My mom had arrangements to visit so I could be with my mother-in-law when her oldest daughter finally had to return to her real life. My brother had arrangements to leave at a moment's notice just to be with us as needed. My sister took my baby boy for two nights so I could help my in-laws.  My friends have called and sent messages and offered their ears and their hands and cared for my kids.  I am breathing in daily the beauty of people whose good wishes and prayers sustain us.

The folks in Boston will do the same.

Whether it takes you by surprise or the hard truth slowly creeps in, the feelings are no different.  Shock at the situation you are in, grief as the circumstances reveal themselves, pain at what is lost. It's all there no matter how it arrives.

People do show up whether or not you have lived life well by making deposits and investments in those around you. No matter the circumstances and without a background check, people give with abandon, pray without asking, love without questioning, and, as we saw yesterday, run toward the disaster to help, to serve. Rather than wonder at the horrors, it seems best to take in the light, that golden gleaming nuggets of evidence that goodness is far more resilient than any brief flash of evil. 

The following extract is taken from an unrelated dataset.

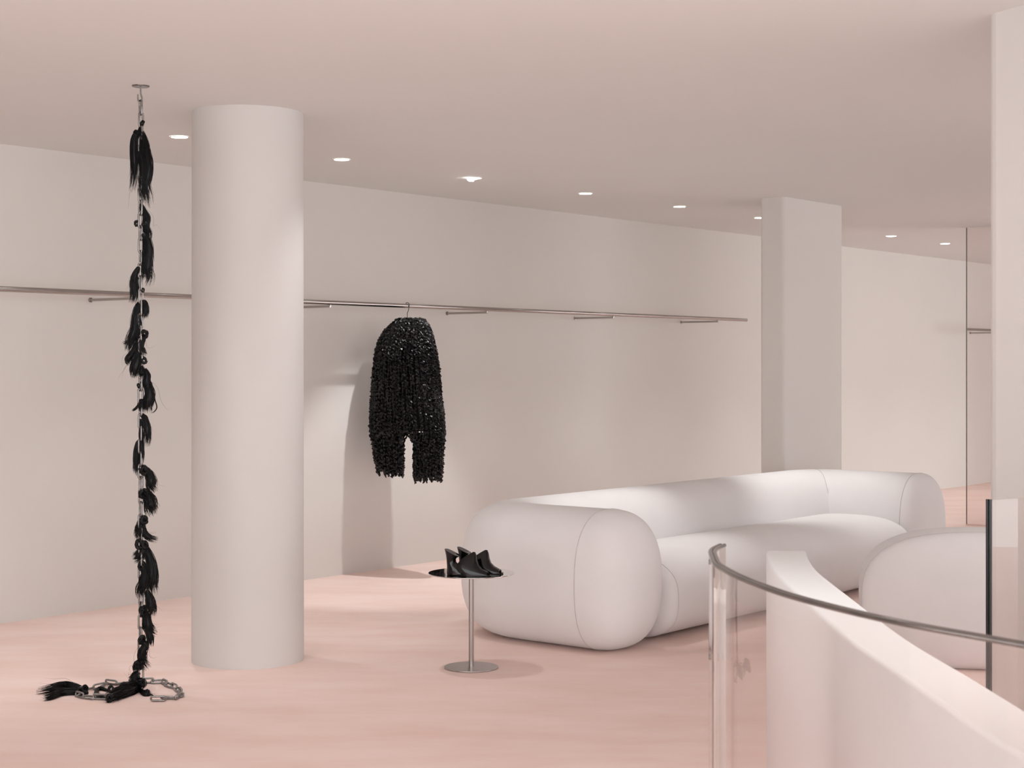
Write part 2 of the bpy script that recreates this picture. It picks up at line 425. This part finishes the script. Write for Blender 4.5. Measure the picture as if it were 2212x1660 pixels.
# inner bodies (dark core): torso and two legs
def core(y0, y1, fl, fr, bd, n=26):
    rs = []
    for i in range(n+1):
        y = y0+(y1-y0)*i/n; l, r, zz = ovals(y); a, b = fl(y, l, r), fr(y, l, r)
        c = lat((a+b)/2); dd = bd(y); h = max(.004, halfw((b-a)/2, dd)-(.018 if y0 < 900 else .034))
        rs.append([hp*1.0 - Vector((0, 0, hp.z)) + ND*(c+h*math.cos(2*PI*j/24))+UD*(dd*math.sin(2*PI*j/24))+Vector((0, 0, zz)) for j in range(24)])
    m.rings(rs)
def halfw(wpx, b):
    w = wpx/S; return math.sqrt(max(w*w-(.626*b)**2, (.25*w)**2))/.78
def dep(y): return .045+.085*min(1, max(0, (y-686)/80))
core(690, 930, lambda y, l, r: l, lambda y, l, r: r, lambda y: dep(y)-.02)
core(930, 1018, lambda y, l, r: l, lambda y, l, r: -9, lambda y: .055)
core(940, 1024, lambda y, l, r: 14, lambda y, l, r: r, lambda y: .055)
def cord(pts, rad):
    """ruffled cord: a narrow ribbon twisted tightly round its own line, so the frill stands out in lobes"""
    N = len(pts); rs = []; ph = rnd.random()*6; fr = rnd.uniform(.95, 1.35)
    for i, p in enumerate(pts):
        ph += fr*rnd.uniform(.7, 1.3)
        k = rnd.uniform(.75, 1.25)*(.5 if i in (0, N-1) else 1)
        a = ND*math.cos(ph)+UD*math.sin(ph); b = ND*-math.sin(ph)+UD*math.cos(ph)
        o = a*(rad*.25*math.sin(ph*.9)); dz = Vector((0, 0, rnd.uniform(-.35, .35)*rad))
        rs.append([p+o+a*rad*k+dz, p+o+b*rad*.38, p+o-a*rad*k*.8-dz, p+o-b*rad*.38])
    v = [q for r in rs for q in r]; f = []
    for i in range(N-1):
        for j in range(4): f.append((i*4+j, i*4+(j+1) % 4, (i+1)*4+(j+1) % 4, (i+1)*4+j))
    m.add(v, f, False)
O = Vector((hp.x, hp.y, 0))
NCOL = 72
step = 3.1
for i in range(NCOL):
    th = 2*PI*(i+rnd.random()*.5)/NCOL
    cth, sth = math.cos(th), math.sin(th)
    right = cth > 0
    # end of this cord
    yend = (1033 if not right else 1041)+rnd.uniform(-14, 3)
    y = 687+rnd.uniform(0, 6); pts = []; wob = rnd.random()*6; aw = rnd.uniform(.5, 1.6)
    inner = abs(cth) < .20
    if inner: yend = 940+rnd.uniform(-8, 12)+abs(cth)*70
    while y < yend:
        l, r, zz = ovals(y)
        k = min(1, max(0, (y-932)/26)); 
        # torso oval
        d1 = dep(y)*sth; n1 = lat((l+r)/2)+halfw((r-l)/2+1, dep(y))*cth
        if k > 0 and not inner:
            # leg oval: remap angle so each half becomes its own full oval
            if right: a_, b_ = 15, r; ang = (th if th < PI else th-2*PI)*2*1.0
            else: a_, b_ = l, -9; ang = PI+(th-PI)*2
            d2 = .075*math.sin(ang); n2 = lat((a_+b_)/2)+halfw((b_-a_)/2-1, .075)*math.cos(ang)
            n1 = n1*(1-k)+n2*k; d1 = d1*(1-k)+d2*k
        shr = .002
        n1 -= math.copysign(min(abs(n1), shr), n1)*abs(cth)
        pts.append(O+ND*(n1+.003*math.sin(wob+y*.06)*aw)+UD*(d1+.003*math.cos(wob+y*.05))+Vector((0, 0, zz)))
        y += step*rnd.uniform(.8, 1.2)
    if len(pts) > 3: cord(pts, rnd.uniform(.0125, .018))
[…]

For all of us, Life is a series of tiny explosions made smaller by the work of our hands and heft of our hearts 


Comments

  1. This made me cry. It is the thing that always gets me wwith great tragedies or even with difficult challenges in my own life: that people show up, that people help, that people run IN. Amazing. It makes you so grateful and it is a lesson I learn over and over again when I go thorugh something tough. I am not alone. Only if I keep my challenges and pain to myself. But if others know they come running in to help. Always. Amazing.